711.93/9–3047

Memorandum Prepared in the Department of State80

Memorandum for the President

Subject: Dr. Wang Shih-chieh, Chinese Minister for Foreign Affairs

Dr. Wang was educated in England and France, is an authority on comparative law and has been active in academic circles in China, both as university professor and president and as Minister of Education. Pro-western in his outlook, he represents the best type of modern progressive Chinese in the Government and, on some occasions, he has been able to influence the Generalissimo.

If Dr. Wang does not confine his visit to a call of courtesy, he is likely to touch on the subject presently of most concern to the Chinese Government, which is described in the following paragraph.

The Chinese fear that United States preoccupation with western Europe is resulting in neglect of China’s urgent need for American aid and they are seriously concerned lest the United States not extend to them substantial financial, economic and military assistance. They feel that the U. S. has a moral obligation to assist them: partly because of the American role at Yalta, which led to the Sino-Soviet Treaty of 1945 granting certain rights in Manchuria to the USSR, and partly because they regard their situation as similar to that of Greece and Turkey.81 They, of course, minimize their own inability to take sufficiently effective steps to carry out urgently required political, economic and military reforms which would strengthen their hand against the Communists and which are ultimately essential to the continued existence of their Government.
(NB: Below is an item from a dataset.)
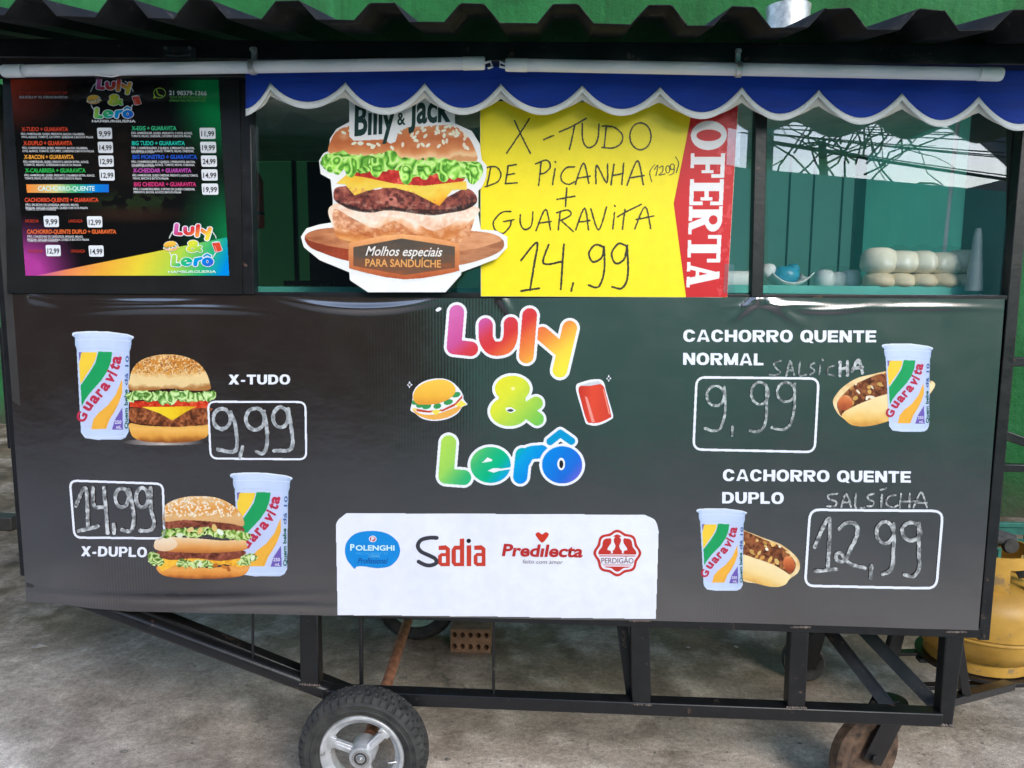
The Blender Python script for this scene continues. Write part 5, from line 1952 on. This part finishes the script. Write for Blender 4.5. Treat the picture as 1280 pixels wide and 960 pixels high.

If Dr. Wang should introduce the foregoing subject, it is suggested that he be informed that the United States does have a definite traditional interest in China and that China is not being overlooked by the United States in its consideration of the problems of economic recovery and rehabilitation throughout the world.

  1. Drafted on September 30 by Philip D. Sprouse, of the Division of Chinese Affairs, and handed by the Director of the Office of Far Eastern Affairs (Butterworth) to the Under Secretary of State (Lovett) for President Truman.
  2. See Department of State Bulletin, Supplement, Aid to Greece and Turkey, May 4, 1947, p. 827.